Friday, May 06, 2011

Consequences

Always listen to your elder's advice,
not because they are always right,
but because they have more experience at being wrong.
Author Unknown

We learn from our experiences.  We also learn from the experience of others.  When we see our young making a wrong move, we try to reach out and give advice.  Sometimes it is taken.  Other times we are told to let them make their own mistakes.  Out of love, we are trying to prevent hurt, pain, and questions of "why did I ever do that?" 

Yes, it is true that we are not always right.  They may experience a totally different outcome than we experienced.  But, and I do think you will agree with me, positive actions reap positive results, and negative actions reap negative results.

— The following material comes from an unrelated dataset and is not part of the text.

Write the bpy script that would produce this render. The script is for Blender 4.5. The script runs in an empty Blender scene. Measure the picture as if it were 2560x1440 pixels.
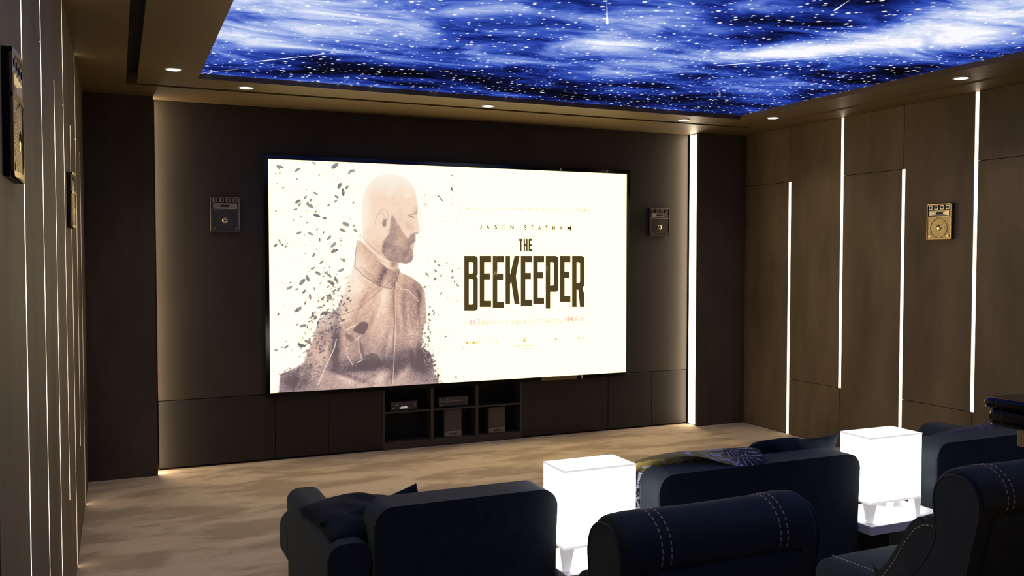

I am not sure how many times I have told the young in my family:
There are consequences to every action. If you do something positive, there will be a positive consequence. If you do something negative, there will be a negative consequence. You may not see this consequence right away, but, sooner or later, it will catch up with you, and you will have to deal with the consequence of your action. So, think carefully before you do things. Ask yourself if this action is positive or negative. Or, better yet, WWJD. 
Remember - No matter what you do, God will forgive you, but He doesn't always take away the consequences.  More often, He helps us through them.  He gives us knowledge from experience, tough love when we need it, and strength to endure.  If we did something wrong, and didn't suffer a little from this wrong action, how are we to learn?
If you help someone, someone will help you.  If you lie, you will be lied to.  If you give, you will receive.  If you steal, your possessions are not safe.  If you listen, you will be heard.  If you cheat, you will never be able to trust. 

So often, we blame others for your poor choices.  If they had done this, or not done this, or been more ??? or less ???, then I would have not done what I did.  When you go to heaven, God is not going to ask how others treated you, but how you treated others.  You are only responsible for yourself.  It doesn't matter if someone called you a bad name.  It just matters how you responded.  Did you respond in anger, or did you turn the other check?

As the youth grow and experience life, they come to see the truth of this knowledge, knowledge that has been passed down generation to generation, knowledge from those that have lived through their own experiences of life.  When the truth triumphs, there is no justification for wrongs, but every justification for rights.  And the Truth always triumphs!

Money Savings Idea

For Mother's Day this weekend, how about giving a homemade gift certificate for time?  Time to paint her living room, teach her how to blog, take a walk, or plant flowers.  Most mothers appreciate and treasure the gift of time more than any other tangible gift.  Your time is free, but the time spent with your mom is priceless.